Harlan has been thinking about Dugan’s images since the 1990s. “They hold so much meaning and carry no stereotypes. Native women are not sexualized or de-feminized. They have their full humanity. Same with Native men, who have been portrayed in derogatory ways. There’s strong community and self-identity. After 40 years, I never tire of seeing these faces. They feel like relatives.”
As an actual relative, Aguilar said the design and presentation surrounding his father’s photographs are meticulous and respectful. Overseeing the archive after his mother became too ill to manage it on her own, he relied on trusted advisors who had worked with his father to select a “home” for the collection. Meeting with OMCA staff, he was attracted to their plans to eventually create a digital library and extended programming. “That felt like a wonderful resource for all types of people to access. Working on the exhibit with OMCA and their Native advisory counsel (drawn from members of indigenous California communities), was a wonderful way to move forward with identifying subjects, honing the verbiage, and interviewing people for context, insight, and information about the photographs and my father as a person.”
Digitizing the extensive archive and organizing it into an online library will require enormous effort and considerable time. Johnson said, “We’re moving on that, but we’re building the plane while learning to fly it. He had such a varied career and we’re still learning things about him. I just discovered a project he did when he was hired by Sesame Street in the ’90s to do a photo essay about a little kid growing up on a reservation. It’s amazing. The exhibit and publicity around it involves cultural sensitivity and not rushing. We’ve been very careful about permissions and the stories and history told.”
A month ago, OMCA opened up a brand new portal for the collection. The timing for launching it publicly will be determined by practical, technical matters, but equally, after integrating input from the advisory council, the Aguilar family, and people in local Indigenous communities. In the meantime, the exhibit is open through June 22, 2025.

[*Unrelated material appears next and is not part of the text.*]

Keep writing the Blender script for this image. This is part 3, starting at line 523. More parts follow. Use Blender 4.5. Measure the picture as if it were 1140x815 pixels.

During November, community programs, hands-on activities, secondary exhibits and presentations (Johnson said additions are likely to be made in coming months) provide added breadth and perspective on the state’s diverse, rich, historic, contemporary, and living Indigenous people, places, traditions and culture. The OMCA with the Aguilar archive is positioned not simply to house the marvelous work and legacy of a California indigenous artist, but to create a living, animated, ever-evolving portrait of Native life and culture.